— start —

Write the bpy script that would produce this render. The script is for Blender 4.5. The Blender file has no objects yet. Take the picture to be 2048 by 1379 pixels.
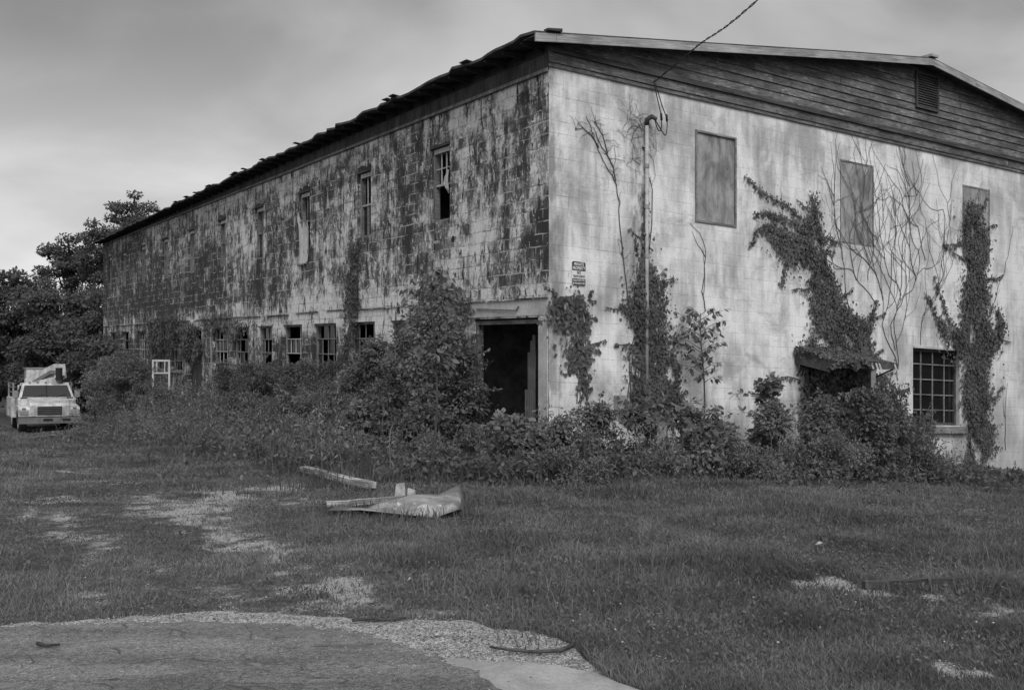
import bpy, math, random
import numpy as np
from mathutils import Vector
rng = np.random.default_rng(7); random.seed(7)
SC = bpy.context.scene; COL = SC.collection
# ------------------------------------------------------------------ camera, sky, sun, exposure
F = 2106.0; CX = 1024.0; CY = 740.0; H = 1.6
cam = bpy.data.objects.new("camera", bpy.data.cameras.new("camera")); COL.objects.link(cam)
cam.location = (0, 0, H); cam.rotation_euler = (math.radians(90), 0, 0)
cam.data.sensor_width = 36; cam.data.lens = 36 * F / 2048; cam.data.shift_y = (CY - 689.5) / 2048
cam.data.clip_start = 0.05; cam.data.clip_end = 2000
SC.camera = cam
SC.view_settings.view_transform = 'Standard'; SC.view_settings.look = 'None'
SC.view_settings.exposure = 0.45; SC.view_settings.gamma = 1
SC.view_settings.use_curve_mapping = False
SC.render.engine = 'CYCLES'; SC.cycles.use_denoising = True
SC.cycles.max_bounces = 6; SC.cycles.diffuse_bounces = 3; SC.cycles.transparent_max_bounces = 4
SUN_EL, SUN_AZ = 42.0, 170.0      # azimuth clockwise from +Y (behind the camera, to the right)
sun = bpy.data.objects.new("sun", bpy.data.lights.new("sun", 'SUN')); COL.objects.link(sun)
sun.data.energy = 1.5; sun.data.angle = math.radians(28)
el, az = math.radians(SUN_EL), math.radians(SUN_AZ)
sd = Vector((math.sin(az) * math.cos(el), math.cos(az) * math.cos(el), math.sin(el)))
sun.rotation_euler = sd.to_track_quat('Z', 'Y').to_euler()

class NT:
    """small helper round a node tree"""
    def __init__(s, tree): s.t = tree; s.n = tree.nodes; s.l = tree.links
    def put(s, sock, v):
        if isinstance(v, bpy.types.NodeSocket): s.l.new(v, sock)
        elif v is not None:
            try: sock.default_value = v
            except Exception: sock.default_value = (v, v, v, 1) if len(sock.default_value) == 4 else (v, v, v)
    def node(s, typ, outs=0, props=None, **ins):
        n = s.n.new(typ)
        for k, v in (props or {}).items(): setattr(n, k, v)
        for k, v in ins.items():
            key = k.replace('_', ' ')
            s.put(n.inputs[int(k[1:])] if k[0] == 'i' and k[1:].isdigit() else n.inputs[key], v)
        return n.outputs[outs]
    def m(s, op, a, b=None, c=None, clamp=False):
        return s.node('ShaderNodeMath', props={'operation': op, 'use_clamp': clamp}, i0=a, i1=b, i2=c)
    def mix(s, f, a, b):   # scalar mix
        return s.node('ShaderNodeMix', props={'data_type': 'FLOAT', 'clamp_factor': True}, i0=f, i2=a, i3=b)
    def rng(s, v, a, b, c=0.0, d=1.0, smooth=True):
        return s.node('ShaderNodeMapRange', props={'interpolation_type': 'SMOOTHSTEP' if smooth else 'LINEAR'}, i0=v, i1=a, i2=b, i3=c, i4=d)
    def sc(s, vec, x, y, z=1.0, off=(0, 0, 0)):
        return s.node('ShaderNodeMapping', i0=vec, i1=off, i3=(x, y, z))
    def noise(s, vec, scale=1.0, detail=4.0, rough=0.55, dist=0.0):
        return s.node('ShaderNodeTexNoise', i0=vec, Scale=scale, Detail=detail, Roughness=rough, Distortion=dist)

w = bpy.data.worlds.new("World"); SC.world = w; w.use_nodes = True
t = NT(w.node_tree); w.node_tree.nodes.clear()
sky = t.n.new('ShaderNodeTexSky'); sky.sky_type = 'NISHITA'; sky.sun_disc = False
sky.sun_elevation = el; sky.sun_rotation = az; sky.air_density = 1.5; sky.dust_density = 4
bw = t.node('ShaderNodeRGBToBW', i0=sky.outputs[0])
gen = t.node('ShaderNodeTexCoord', 0)
sx = t.n.new('ShaderNodeSeparateXYZ'); t.put(sx.inputs[0], gen)
X, Y, Z = sx.outputs
zz_ = t.m('ADD', t.m('MAXIMUM', Z, 0.0), 0.42)
cp = t.n.new('ShaderNodeCombineXYZ'); t.put(cp.inputs[0], t.m('DIVIDE', X, zz_)); t.put(cp.inputs[1], t.m('DIVIDE', Y, zz_))
cl = t.noise(t.sc(cp.outputs[0], 1.0, 0.8, 1, (3.1, 0.4, 0)), 1.15, 5, 0.5, 0.6)
cl2 = t.noise(t.sc(cp.outputs[0], 1.0, 1.5, 1, (8.1, 2.4, 0)), 2.2, 6, 0.5, 0.3)
cloud = t.m('ADD', t.m('MULTIPLY', cl, 0.62), t.m('MULTIPLY', cl2, 0.38))
low = t.rng(Z, 0.10, 0.36, 1.0, 0.0)                        # brighter band of cloud low over the horizon
west = t.rng(X, -0.5, 0.35, 1.0, 0.0)
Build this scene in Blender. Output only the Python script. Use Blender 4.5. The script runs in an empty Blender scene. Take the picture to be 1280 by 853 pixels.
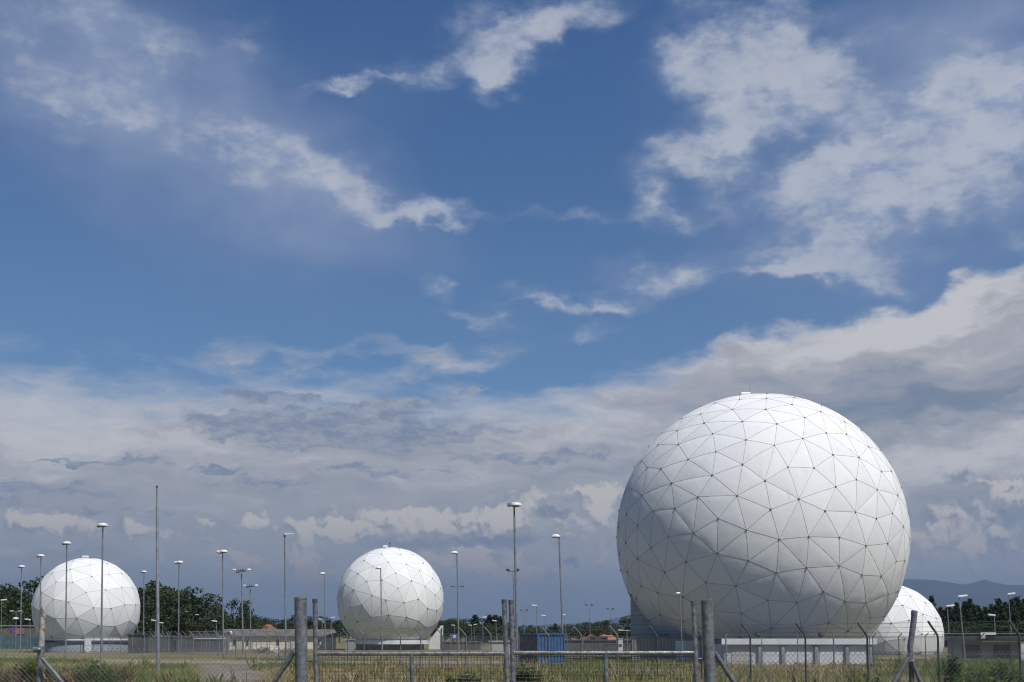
import bpy, bmesh, math, random
import numpy as np
from mathutils import Vector, Matrix
R = random.Random(7)
scene = bpy.context.scene
COL = scene.collection

# ------------------------------------------------------------------ camera
F = 1500.0            # focal length in units of a 1280 wide picture
EYE = 2.4
PITCH = math.radians(5.0)
HORIZON = 794.0
PPY = HORIZON - F * math.tan(PITCH)
CP, SP = math.cos(PITCH), math.sin(PITCH)
cam_d = bpy.data.cameras.new("camera")
cam = bpy.data.objects.new("camera", cam_d)
COL.objects.link(cam)
cam.location = (0, 0, EYE)
cam.rotation_euler = (math.pi / 2 + PITCH, 0, 0)
cam_d.sensor_width = 36.0
cam_d.lens = F / 1280 * 36.0
cam_d.shift_y = (PPY - 426.5) / 1280.0
cam_d.clip_start = 0.1
cam_d.clip_end = 40000
scene.camera = cam

def ray(x, y):
    a = (x - 640) / F
    b = (PPY - y) / F
    return Vector((a, CP - b * SP, SP + b * CP))
def at(x, y, D):
    """the point at depth D seen at picture position x, y"""
    d = ray(x, y)
    return Vector((0, 0, EYE)) + d * (D / d.y)
def gy(D):
    return HORIZON + F * EYE / D
def ground(x, D):
    p = at(x, gy(D), D)
    return Vector((p.x, p.y, 0))
def azel(x, y):
    d = ray(x, y).normalized()
    return math.atan2(d.x, d.y), math.asin(d.z)

# ------------------------------------------------------------------ sun and sky
SUN = Vector((0.43, -0.48, 1.0)).normalized()      # direction towards the sun
sun_d = bpy.data.lights.new("sun", 'SUN')
sun_d.energy = 4.3
sun_d.angle = math.radians(0.53)
sun_d.color = (1.0, 0.955, 0.89)
sun = bpy.data.objects.new("sun", sun_d)
COL.objects.link(sun)
sun.rotation_euler = SUN.to_track_quat('Z', 'Y').to_euler()
sun.location = (0, -20, 60)

world = bpy.data.worlds.new("World")
scene.world = world
world.use_nodes = True
WT = world.node_tree
WT.nodes.clear()
world.cycles.sampling_method = 'MANUAL'
world.cycles.sample_map_resolution = 512

class NB:
    """small helper for node expressions"""
    def __init__(self, tree): self.t = tree
    def node(self, typ, **kw):
        n = self.t.nodes.new(typ)
        for k, v in kw.items(): setattr(n, k, v)
        return n
    def put(self, sock, v):
        if v is None: return
        if isinstance(v, bpy.types.NodeSocket): self.t.links.new(v, sock)
        else: sock.default_value = v
    def m(self, op, a, b=None, c=None, clamp=False):
        n = self.node('ShaderNodeMath', operation=op, use_clamp=clamp)
        self.put(n.inputs[0], a); self.put(n.inputs[1], b)
        if c is not None: self.put(n.inputs[2], c)
        return n.outputs[0]
    def add(self, a, b): return self.m('ADD', a, b)
    def sub(self, a, b): return self.m('SUBTRACT', a, b)
    def mul(self, a, b): return self.m('MULTIPLY', a, b)
    def v(self, op, a, b=None):
        n = self.node('ShaderNodeVectorMath', operation=op)
        self.put(n.inputs[0], a)
        if op == 'SCALE': self.put(n.inputs[3], b)
        elif b is not None: self.put(n.inputs[1], b)
        return n.outputs['Value'] if op in ('LENGTH', 'DOT_PRODUCT') else n.outputs[0]
    def xyz(self, x, y, z=0.0):
        n = self.node('ShaderNodeCombineXYZ')
        self.put(n.inputs[0], x); self.put(n.inputs[1], y); self.put(n.inputs[2], z)
        return n.outputs[0]
    def noise(self, vec, scale, detail=4.0, rough=0.5, lac=2.0, dist=0.0, color=False):
        n = self.node('ShaderNodeTexNoise', noise_dimensions='2D')
        self.put(n.inputs['Vector'], vec)
        n.inputs['Scale'].default_value = scale
        n.inputs['Detail'].default_value = detail
        n.inputs['Roughness'].default_value = rough
        n.inputs['Lacunarity'].default_value = lac
        n.inputs['Distortion'].default_value = dist
        return n.outputs['Color'] if color else n.outputs['Fac']
    def smooth(self, x, lo, hi, a=0.0, b=1.0):
        n = self.node('ShaderNodeMapRange', interpolation_type='SMOOTHSTEP')
        self.put(n.inputs[0], x)
        n.inputs[1].default_value = lo; n.inputs[2].default_value = hi
        n.inputs[3].default_value = a; n.inputs[4].default_value = b
        return n.outputs[0]
    def lin(self, x, lo, hi, a=0.0, b=1.0):
        n = self.node('ShaderNodeMapRange', interpolation_type='LINEAR')
        self.put(n.inputs[0], x)
        n.inputs[1].default_value = lo; n.inputs[2].default_value = hi
        n.inputs[3].default_value = a; n.inputs[4].default_value = b
        return n.outputs[0]
    def mix(self, fac, a, b, blend='MIX'):
        n = self.node('ShaderNodeMix', data_type='RGBA', blend_type=blend)
        self.put(n.inputs[0], fac)
        self.put(n.inputs[6], a); self.put(n.inputs[7], b)
        return n.outputs[2]
    def ell(self, vec, c, r, rot=0.0):
        """1 at c falling to 0 on an ellipse of half axes r"""
        n = self.node('ShaderNodeMapping', vector_type='TEXTURE')
        self.put(n.inputs['Vector'], vec)
        n.inputs['Location'].default_value = (c[0], c[1], 0)
        n.inputs['Rotation'].default_value = (0, 0, rot)
        n.inputs['Scale'].default_value = (r[0], r[1], 1)
        g = self.node('ShaderNodeTexGradient', gradient_type='SPHERICAL')
        self.put(g.inputs[0], n.outputs[0])
        return g.outputs['Fac']
    def blobs(self, vec, lst):
        """lst: (x, y, half width, half height, tilt deg (right end up), weight), sky angles given as picture places"""
        tot = None
        for (x, y, rx, ry, rot, w) in lst:
            c = azel(x, y)
            e = self.mul(self.ell(vec, c, (rx / F, ry / F), math.radians(rot)), w)
            tot = e if tot is None else self.add(tot, e)
        return tot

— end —

• PROBLEM: Repeat the listing above from its first line through the line that contains "sun.rotation_euler = sd.to_track_quat('Z', 'Y').to_euler()", both included, and nothing more. Drop the pictures.

• FINAL RESULT:
Write the bpy script that would produce this render. The script is for Blender 4.5. The Blender file has no objects yet. Take the picture to be 2048 by 1379 pixels.
import bpy, math, random
import numpy as np
from mathutils import Vector
rng = np.random.default_rng(7); random.seed(7)
SC = bpy.context.scene; COL = SC.collection
# ------------------------------------------------------------------ camera, sky, sun, exposure
F = 2106.0; CX = 1024.0; CY = 740.0; H = 1.6
cam = bpy.data.objects.new("camera", bpy.data.cameras.new("camera")); COL.objects.link(cam)
cam.location = (0, 0, H); cam.rotation_euler = (math.radians(90), 0, 0)
cam.data.sensor_width = 36; cam.data.lens = 36 * F / 2048; cam.data.shift_y = (CY - 689.5) / 2048
cam.data.clip_start = 0.05; cam.data.clip_end = 2000
SC.camera = cam
SC.view_settings.view_transform = 'Standard'; SC.view_settings.look = 'None'
SC.view_settings.exposure = 0.45; SC.view_settings.gamma = 1
SC.view_settings.use_curve_mapping = False
SC.render.engine = 'CYCLES'; SC.cycles.use_denoising = True
SC.cycles.max_bounces = 6; SC.cycles.diffuse_bounces = 3; SC.cycles.transparent_max_bounces = 4
SUN_EL, SUN_AZ = 42.0, 170.0      # azimuth clockwise from +Y (behind the camera, to the right)
sun = bpy.data.objects.new("sun", bpy.data.lights.new("sun", 'SUN')); COL.objects.link(sun)
sun.data.energy = 1.5; sun.data.angle = math.radians(28)
el, az = math.radians(SUN_EL), math.radians(SUN_AZ)
sd = Vector((math.sin(az) * math.cos(el), math.cos(az) * math.cos(el), math.sin(el)))
sun.rotation_euler = sd.to_track_quat('Z', 'Y').to_euler()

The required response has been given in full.